Every company has various stakeholders: creditors, customers/debtors, the tax authority, lenders, etc.
If you are considering one or more of the above options, you must also be aware that, as a director, you owe various duties to these stakeholders. Below are some key considerations:
If bankruptcy is unavoidable or highly likely, you can no longer choose which creditors to pay. You must ask yourself whether any creditors have priority rights. Unsecured creditors must be treated equally. Failure to do so could lead to personal liability.
Conversely, if you continue operating the business despite liquidity issues and accept new assignments, you may not be able to fulfil obligations—for example, due to a lack of raw materials. This could also form grounds for directors’ liability.
If you foresee that the company cannot pay its tax and/or social security contributions, you must notify the Tax Authority and/or the pension fund of the inability to pay. This must be done within two weeks after the payment was due. Failure to notify could lead to directors’ liability.
Assuming the lender is a bank—which is typically the main financier—bank loans often include a current account credit facility. If liquidity problems arise, the bank may terminate financing and close access to the credit line.
Therefore, it is crucial to inform the bank as soon as possible and possibly request support in the form of additional credit. Be aware that the bank will require detailed financial information to assess your company’s viability. Nevertheless, it is not uncommon for a bank to hold the key to a company’s survival. Be mindful of the quality of the information you provide and what you aim to achieve with it.

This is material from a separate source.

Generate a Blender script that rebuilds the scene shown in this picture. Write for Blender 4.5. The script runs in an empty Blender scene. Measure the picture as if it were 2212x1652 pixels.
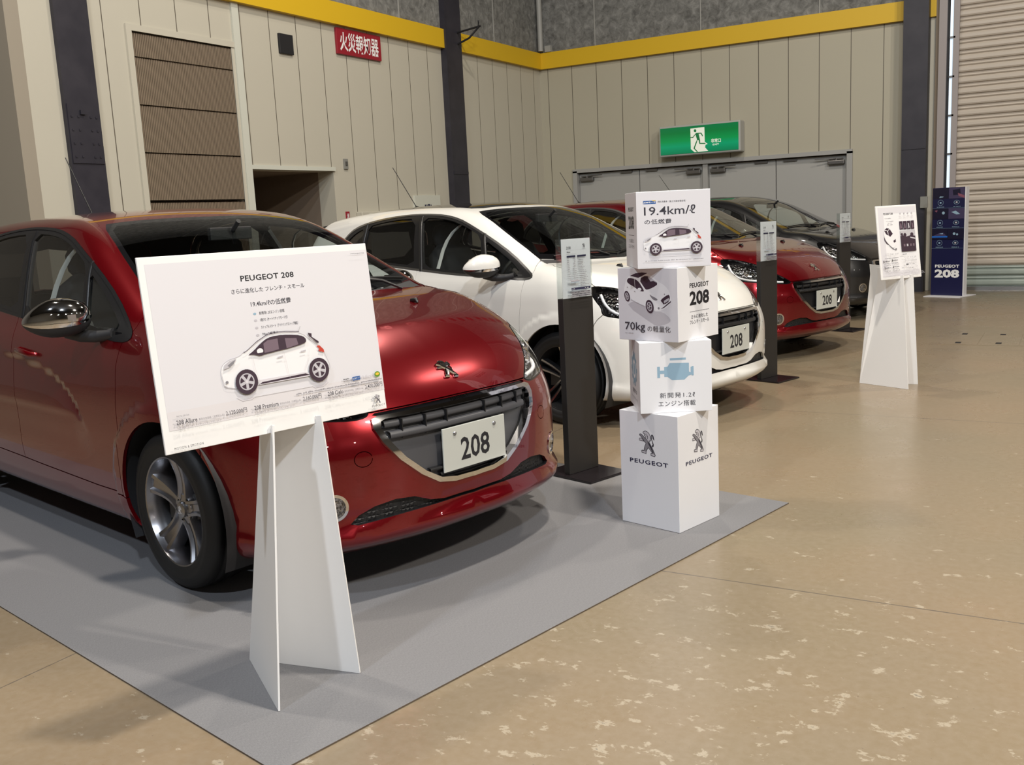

In addition to informing stakeholders, there are other matters you should consider as a director.
The obligation to maintain records that reflect the company’s rights and obligations continues even during severe liquidity shortages. This is a standard against which a trustee may assess your conduct if things go wrong. If the administration does not meet this standard, it is presumed that this failure significantly contributed to the bankruptcy. A director may then be held liable for all unpaid debts in the bankruptcy (the so-called bankruptcy deficit).
The same applies to annual accounts. If they are not filed on time, you are presumed to have performed your duties improperly—again presumed to be a major cause of the bankruptcy.
As long as the company can meet its current and future obligations, you are not required to shut it down at the first signs of financial trouble. A business retains more value if it continues operating. However, once in doubt, it is wise to seek legal and financial advice promptly.
If you are considering this, a proper valuation is essential. The key question is whether a fair purchase price is being paid for the business or the assets.
You must also inform stakeholders—especially secured creditors (pledge or mortgage holders) and possibly the Tax Authority of the assets you intend to sell. These creditors play a role in the sale since a buyer will only purchase assets if they are transferred free of these security rights. Such rights remain attached until the pledgee or mortgagee formally releases them.
Finally, ensure you agree with all involved parties on a fair distribution of the proceeds from the sale.
As a director, you must proceed with caution because a trustee will always investigate whether the sale harmed (other) creditors.
If the company is experiencing liquidity problems, your approach as a director must change. As explained above, you cannot remain passive, nor can you proceed as if nothing is wrong. Make a plan and gather enough information to keep a clear head during this difficult period—and to avoid liability.